[PATCH v12 1/9] security: Introduce ENOFILEOPS return value for IOCTL hooks
Arnd Bergmann
arnd at arndb.de
Tue Mar 26 11:58:42 UTC 2024
On Tue, Mar 26, 2024, at 11:10, Mickaël Salaün wrote:
> On Tue, Mar 26, 2024 at 10:33:23AM +0100, Arnd Bergmann wrote:
>> On Tue, Mar 26, 2024, at 09:32, Mickaël Salaün wrote:
>> >
>> > This is indeed a simpler solution but unfortunately this doesn't fit
>> > well with the requirements for an access control, especially when we
>> > need to log denied accesses. Indeed, with this approach, the LSM (or
>> > any other security mechanism) that returns ENOFILEOPS cannot know for
>> > sure if the related request will allowed or not, and then it cannot
>> > create reliable logs (unlike with EACCES or EPERM).
>>
>> Where does the requirement come from specifically, i.e.
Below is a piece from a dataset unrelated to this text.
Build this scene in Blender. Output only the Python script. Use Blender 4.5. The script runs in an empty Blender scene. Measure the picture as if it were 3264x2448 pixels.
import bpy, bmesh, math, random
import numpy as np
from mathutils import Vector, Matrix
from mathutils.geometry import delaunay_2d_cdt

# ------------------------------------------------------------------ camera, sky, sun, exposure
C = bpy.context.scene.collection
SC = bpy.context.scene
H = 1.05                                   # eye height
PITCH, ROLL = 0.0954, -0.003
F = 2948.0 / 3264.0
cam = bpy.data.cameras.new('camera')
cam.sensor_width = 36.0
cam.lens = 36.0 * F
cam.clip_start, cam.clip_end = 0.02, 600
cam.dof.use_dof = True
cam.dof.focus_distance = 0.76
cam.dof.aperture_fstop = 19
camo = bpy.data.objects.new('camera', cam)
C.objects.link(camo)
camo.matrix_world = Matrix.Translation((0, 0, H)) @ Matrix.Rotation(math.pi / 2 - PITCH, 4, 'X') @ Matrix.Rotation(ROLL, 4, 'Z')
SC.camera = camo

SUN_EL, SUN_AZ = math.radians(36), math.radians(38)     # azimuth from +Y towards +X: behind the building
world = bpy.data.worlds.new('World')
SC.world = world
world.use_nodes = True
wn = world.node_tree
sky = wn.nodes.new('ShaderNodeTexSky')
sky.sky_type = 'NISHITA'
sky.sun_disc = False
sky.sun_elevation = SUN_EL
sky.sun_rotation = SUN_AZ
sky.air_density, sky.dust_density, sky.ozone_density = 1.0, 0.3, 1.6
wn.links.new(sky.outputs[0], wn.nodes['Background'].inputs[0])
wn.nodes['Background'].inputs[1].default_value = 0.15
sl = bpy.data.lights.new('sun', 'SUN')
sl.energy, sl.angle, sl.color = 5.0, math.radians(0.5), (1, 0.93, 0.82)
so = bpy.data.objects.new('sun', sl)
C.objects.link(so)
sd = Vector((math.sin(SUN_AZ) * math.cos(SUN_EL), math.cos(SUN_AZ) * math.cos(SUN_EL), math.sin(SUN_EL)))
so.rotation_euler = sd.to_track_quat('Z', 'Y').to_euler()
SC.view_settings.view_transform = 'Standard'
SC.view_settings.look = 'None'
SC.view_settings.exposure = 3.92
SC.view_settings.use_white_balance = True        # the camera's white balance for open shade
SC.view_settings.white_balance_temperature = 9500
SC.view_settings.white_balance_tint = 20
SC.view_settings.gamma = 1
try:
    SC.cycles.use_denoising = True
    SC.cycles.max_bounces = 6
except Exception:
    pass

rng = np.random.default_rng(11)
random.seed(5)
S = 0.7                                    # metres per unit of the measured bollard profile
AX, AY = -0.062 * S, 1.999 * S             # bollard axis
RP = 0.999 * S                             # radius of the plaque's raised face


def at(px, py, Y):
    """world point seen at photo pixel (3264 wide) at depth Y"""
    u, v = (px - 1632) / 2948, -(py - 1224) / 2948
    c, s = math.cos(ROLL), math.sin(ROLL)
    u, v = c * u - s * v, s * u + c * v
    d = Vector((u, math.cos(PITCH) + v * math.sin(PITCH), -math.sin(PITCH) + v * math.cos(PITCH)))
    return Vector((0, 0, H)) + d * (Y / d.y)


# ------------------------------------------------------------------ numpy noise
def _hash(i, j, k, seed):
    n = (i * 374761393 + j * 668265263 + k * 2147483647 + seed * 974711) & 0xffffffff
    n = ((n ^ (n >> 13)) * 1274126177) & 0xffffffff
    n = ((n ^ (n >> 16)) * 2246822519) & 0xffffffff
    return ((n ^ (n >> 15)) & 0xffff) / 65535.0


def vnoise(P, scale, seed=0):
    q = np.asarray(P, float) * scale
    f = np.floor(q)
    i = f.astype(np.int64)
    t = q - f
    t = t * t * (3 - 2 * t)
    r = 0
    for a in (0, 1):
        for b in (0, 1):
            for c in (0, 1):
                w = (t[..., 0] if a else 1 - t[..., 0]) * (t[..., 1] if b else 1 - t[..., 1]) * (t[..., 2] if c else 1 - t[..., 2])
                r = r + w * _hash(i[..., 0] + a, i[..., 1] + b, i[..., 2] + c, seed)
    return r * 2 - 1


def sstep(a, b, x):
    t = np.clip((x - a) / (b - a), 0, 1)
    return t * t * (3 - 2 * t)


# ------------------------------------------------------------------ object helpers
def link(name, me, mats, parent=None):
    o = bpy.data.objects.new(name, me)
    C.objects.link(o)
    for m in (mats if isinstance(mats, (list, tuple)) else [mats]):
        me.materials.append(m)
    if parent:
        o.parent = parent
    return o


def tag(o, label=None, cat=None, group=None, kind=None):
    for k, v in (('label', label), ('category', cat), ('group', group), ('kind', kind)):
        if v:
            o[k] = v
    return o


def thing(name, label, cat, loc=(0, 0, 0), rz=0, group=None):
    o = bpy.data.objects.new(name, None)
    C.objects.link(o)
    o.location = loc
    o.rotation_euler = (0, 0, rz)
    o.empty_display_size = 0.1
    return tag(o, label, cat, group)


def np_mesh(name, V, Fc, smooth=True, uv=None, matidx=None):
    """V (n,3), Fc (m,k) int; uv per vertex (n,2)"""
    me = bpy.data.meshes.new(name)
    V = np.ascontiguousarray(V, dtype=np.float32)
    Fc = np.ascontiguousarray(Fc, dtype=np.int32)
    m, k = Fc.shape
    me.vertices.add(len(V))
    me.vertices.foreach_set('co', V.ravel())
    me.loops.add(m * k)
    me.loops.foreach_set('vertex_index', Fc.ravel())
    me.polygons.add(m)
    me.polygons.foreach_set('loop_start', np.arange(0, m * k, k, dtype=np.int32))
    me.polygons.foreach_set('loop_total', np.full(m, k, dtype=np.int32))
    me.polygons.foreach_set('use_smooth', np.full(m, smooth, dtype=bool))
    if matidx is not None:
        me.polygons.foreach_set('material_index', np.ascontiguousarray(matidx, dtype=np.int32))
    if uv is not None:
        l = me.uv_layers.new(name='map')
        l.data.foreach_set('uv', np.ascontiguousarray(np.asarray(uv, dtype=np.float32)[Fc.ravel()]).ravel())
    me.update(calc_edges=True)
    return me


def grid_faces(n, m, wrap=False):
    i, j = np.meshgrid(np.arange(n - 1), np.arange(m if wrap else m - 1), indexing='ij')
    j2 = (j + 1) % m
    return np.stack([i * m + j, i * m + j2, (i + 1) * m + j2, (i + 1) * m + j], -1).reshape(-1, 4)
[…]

>> who is the consumer of that log?
>
> The audit framework may be used by LSMs to log denials.
>
>>
>> Even if the log doesn't tell you directly whether the ioctl
>> was ultimately denied, I would think logging the ENOFILEOPS
>> along with the command number is enough to reconstruct what
>> actually happened from reading the log later.
>
> We could indeed log ENOFILEOPS but that could include a lot of allowed
> requests and we usually only want unlegitimate access requests to be
> logged. Recording all ENOFILEOPS would mean 1/ that logs would be
> flooded by legitimate requests and 2/ that user space log parsers would
> need to deduce if a request was allowed or not, which require to know
> the list of IOCTL commands implemented by fs/ioctl.c, which would defeat
> the goal of this specific patch.
Right, makes sense. Unfortunately that means I don't see any
option that I think is actually better than what we have today,
but that forces the use of a custom whitelist or extra logic in
landlock.
I didn't really mind having an extra hook for the callbacks
in addition to the top-level one, but that was already nacked.